Monday, February 15, 2010

Fiscal stimulus failures

“Now, people when I say that look at me and say, ‘What are you talking about, Joe? You’re telling me we have to go spend money to keep from going bankrupt?’ The answer is yes, that's what I’m telling you.”
-- Vice President Joe Biden


When the Obama Administration proposed to kickstart the economy through passage of a "stimulus" bill last year which emphasized spending on infrastructure projects, I pointed out that such an approach had already been tried without success in Japan. I further noted that German infrastructure spending to rebuild East Germany during the 1990s likewise failed to generate an economic boom. In the current recession, meanwhile, there doesn't appear to be any obvious correlation between government spending and economic recovery.

In fact, I can't think of a single instance in which massive public sector spending has produced sustained economic growth or anything more than an ephemeral "sugar rush" in GDP stats (and no, I don't see World War II with its widespread rationing and emphasis on military production which had limited use at the conflict's end as a great model to follow).

The current debt crisis in Greece and other European countries has focused attention on two more failures of this approach. Greece, The Sports Economist reminds us, lavishly spent taxpayer money in preparation for the 2004 Olympic games:
Greece's federal government had historically been a profligate spender, but in order to join the euro currency zone, the government was forced to adopt austerity measures that reduced deficits from just over 9% of GDP in 1994 to just 3.1% of GDP in 1999, the year before Greece joined the euro. But the Olympics broke the bank. Government deficits rose every year after 1999, peaking at 7.5% of GDP in 2004, the year of the Olympics, thanks in large part to the 9 billion euro price tag for the Games.

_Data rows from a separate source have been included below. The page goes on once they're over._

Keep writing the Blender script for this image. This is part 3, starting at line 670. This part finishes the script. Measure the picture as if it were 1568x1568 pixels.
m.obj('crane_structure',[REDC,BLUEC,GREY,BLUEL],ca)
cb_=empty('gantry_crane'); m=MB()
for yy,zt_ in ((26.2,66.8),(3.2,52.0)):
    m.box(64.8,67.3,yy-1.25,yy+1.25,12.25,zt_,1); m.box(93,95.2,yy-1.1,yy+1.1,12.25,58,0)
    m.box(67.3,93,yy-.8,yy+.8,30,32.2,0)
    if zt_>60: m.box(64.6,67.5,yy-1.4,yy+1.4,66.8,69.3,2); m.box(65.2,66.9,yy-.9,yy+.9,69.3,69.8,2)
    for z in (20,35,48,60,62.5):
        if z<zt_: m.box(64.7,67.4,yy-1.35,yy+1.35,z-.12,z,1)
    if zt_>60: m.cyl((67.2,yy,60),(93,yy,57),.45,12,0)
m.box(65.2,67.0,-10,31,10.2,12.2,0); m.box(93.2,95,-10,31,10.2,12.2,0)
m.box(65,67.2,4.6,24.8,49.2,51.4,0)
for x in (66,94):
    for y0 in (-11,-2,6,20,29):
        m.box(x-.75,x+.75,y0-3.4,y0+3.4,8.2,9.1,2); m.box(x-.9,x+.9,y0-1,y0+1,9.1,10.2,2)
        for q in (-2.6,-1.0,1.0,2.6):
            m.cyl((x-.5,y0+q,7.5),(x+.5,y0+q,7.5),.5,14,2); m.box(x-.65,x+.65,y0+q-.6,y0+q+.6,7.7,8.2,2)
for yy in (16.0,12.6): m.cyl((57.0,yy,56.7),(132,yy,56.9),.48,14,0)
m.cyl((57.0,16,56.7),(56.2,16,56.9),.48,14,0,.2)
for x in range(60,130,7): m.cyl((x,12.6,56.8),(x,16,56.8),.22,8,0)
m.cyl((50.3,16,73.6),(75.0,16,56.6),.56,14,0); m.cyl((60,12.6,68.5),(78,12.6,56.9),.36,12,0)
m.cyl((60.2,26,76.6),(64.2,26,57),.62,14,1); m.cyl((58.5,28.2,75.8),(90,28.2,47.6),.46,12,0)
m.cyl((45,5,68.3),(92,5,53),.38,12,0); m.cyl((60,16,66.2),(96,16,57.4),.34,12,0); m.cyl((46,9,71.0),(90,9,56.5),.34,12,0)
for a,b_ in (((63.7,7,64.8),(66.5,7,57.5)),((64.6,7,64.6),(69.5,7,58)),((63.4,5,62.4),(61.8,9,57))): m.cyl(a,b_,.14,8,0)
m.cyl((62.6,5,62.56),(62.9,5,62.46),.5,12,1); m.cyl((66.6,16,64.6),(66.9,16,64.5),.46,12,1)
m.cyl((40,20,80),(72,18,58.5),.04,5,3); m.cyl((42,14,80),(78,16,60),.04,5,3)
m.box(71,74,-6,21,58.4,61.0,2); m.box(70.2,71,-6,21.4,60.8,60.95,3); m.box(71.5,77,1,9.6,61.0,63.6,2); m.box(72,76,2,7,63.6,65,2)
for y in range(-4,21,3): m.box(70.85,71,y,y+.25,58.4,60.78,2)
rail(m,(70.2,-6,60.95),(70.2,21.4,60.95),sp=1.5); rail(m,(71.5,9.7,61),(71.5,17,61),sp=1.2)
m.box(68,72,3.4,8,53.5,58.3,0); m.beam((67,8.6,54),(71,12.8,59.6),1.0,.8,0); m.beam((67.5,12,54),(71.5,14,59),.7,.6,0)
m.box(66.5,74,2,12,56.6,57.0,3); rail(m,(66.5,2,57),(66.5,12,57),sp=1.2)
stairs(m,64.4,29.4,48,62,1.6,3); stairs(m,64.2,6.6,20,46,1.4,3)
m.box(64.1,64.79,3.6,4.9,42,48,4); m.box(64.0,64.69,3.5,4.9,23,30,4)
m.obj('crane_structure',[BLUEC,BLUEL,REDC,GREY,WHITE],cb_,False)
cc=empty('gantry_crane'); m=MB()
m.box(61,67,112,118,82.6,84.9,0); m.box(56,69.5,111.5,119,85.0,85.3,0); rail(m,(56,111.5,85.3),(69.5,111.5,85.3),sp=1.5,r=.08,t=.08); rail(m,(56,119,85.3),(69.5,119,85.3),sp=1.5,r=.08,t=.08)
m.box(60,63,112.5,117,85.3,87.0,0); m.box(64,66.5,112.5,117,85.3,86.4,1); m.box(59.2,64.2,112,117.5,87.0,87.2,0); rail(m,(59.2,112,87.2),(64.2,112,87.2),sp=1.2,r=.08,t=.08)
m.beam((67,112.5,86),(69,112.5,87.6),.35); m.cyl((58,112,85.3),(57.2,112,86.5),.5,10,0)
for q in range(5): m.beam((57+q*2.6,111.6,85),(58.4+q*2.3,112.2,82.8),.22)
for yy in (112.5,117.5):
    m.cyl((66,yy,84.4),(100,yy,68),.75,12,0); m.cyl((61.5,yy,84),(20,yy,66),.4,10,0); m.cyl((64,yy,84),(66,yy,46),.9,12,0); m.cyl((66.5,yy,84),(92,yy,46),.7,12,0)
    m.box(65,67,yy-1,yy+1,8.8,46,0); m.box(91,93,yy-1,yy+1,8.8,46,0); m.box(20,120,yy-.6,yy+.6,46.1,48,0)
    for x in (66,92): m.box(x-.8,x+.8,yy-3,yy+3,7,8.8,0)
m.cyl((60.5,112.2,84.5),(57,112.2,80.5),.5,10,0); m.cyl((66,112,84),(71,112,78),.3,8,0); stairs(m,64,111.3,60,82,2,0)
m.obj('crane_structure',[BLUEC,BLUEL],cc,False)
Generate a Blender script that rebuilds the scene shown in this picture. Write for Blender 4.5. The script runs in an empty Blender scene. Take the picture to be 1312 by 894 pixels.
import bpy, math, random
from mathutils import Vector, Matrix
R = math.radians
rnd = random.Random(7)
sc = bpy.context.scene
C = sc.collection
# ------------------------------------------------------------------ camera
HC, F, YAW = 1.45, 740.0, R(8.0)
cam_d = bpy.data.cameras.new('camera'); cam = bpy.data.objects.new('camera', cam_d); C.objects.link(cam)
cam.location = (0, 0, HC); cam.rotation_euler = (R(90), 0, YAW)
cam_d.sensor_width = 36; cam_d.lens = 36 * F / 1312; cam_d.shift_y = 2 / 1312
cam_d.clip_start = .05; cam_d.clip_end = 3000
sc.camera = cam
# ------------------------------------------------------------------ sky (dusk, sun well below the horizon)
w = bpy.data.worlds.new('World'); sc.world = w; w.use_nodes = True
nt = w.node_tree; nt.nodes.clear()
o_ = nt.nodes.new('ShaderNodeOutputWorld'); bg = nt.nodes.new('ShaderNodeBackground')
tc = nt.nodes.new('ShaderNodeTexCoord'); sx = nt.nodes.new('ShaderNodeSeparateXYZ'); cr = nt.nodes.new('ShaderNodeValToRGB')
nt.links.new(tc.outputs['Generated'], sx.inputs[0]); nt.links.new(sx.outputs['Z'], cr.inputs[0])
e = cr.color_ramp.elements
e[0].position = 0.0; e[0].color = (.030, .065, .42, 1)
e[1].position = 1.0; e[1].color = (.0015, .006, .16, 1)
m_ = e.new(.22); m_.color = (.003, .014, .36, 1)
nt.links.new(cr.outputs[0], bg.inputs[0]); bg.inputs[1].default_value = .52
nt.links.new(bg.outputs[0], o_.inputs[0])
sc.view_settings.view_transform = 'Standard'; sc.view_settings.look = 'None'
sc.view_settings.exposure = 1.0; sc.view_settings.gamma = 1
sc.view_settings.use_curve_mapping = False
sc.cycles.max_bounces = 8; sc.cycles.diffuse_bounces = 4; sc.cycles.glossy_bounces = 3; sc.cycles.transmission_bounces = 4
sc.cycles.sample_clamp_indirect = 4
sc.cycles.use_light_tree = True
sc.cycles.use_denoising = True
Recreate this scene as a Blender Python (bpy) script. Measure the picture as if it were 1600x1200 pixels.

For a relatively small country like Greece, the cost of hosting the Games equaled roughly 5% of the annual GDP of the country.
Of course, the Olympics didn't usher in an economic boom. Indeed, in 2005 Greece suffered an Olympic-sized hangover with GDP growth falling to its lowest level in a decade.
While the Greek government would likely proclaim that such infrastructure spending produced untold numbers of jobs "saved or created," it has undoubtedly contributed towards the country's current economic tailspin.

Another country financial experts are keeping a close eye on is Spain, which faces questions about its own fiscal future and ability to service its burgeoning debt. While any number of factors can be blamed for Spain's current economic woes, a lack of government expenditures certainly is not among them. Indeed, over the past two years the country's government has passed not one, not two, but three stimulus packages:
The third package, announced in November 2008, is worth $21 billion. Of it, $12 billion is for infrastructure projects. Another $1.2 billion is for Spain’s ailing car industry. “We hope this will generate 300,000 jobs within a year,” Jose Luis Rodriguez Zapatero, the Spanish Prime Minister, told parliament. “These are urgent measures to generate jobs."
Sounds familiar. The Obama Adminstration promised hope, change and a non-ideological, pragmatic approach. Instead we have been given recycled big government whose shortcomings, having already been demonstrated numerous times before, are on display once again. The administration is not breaking fresh ground, but simply traveling down a well-trodden path towards failure. That so much money is being spent to so little effect is frustrating enough, but the sheer predictability of it all is simply maddening.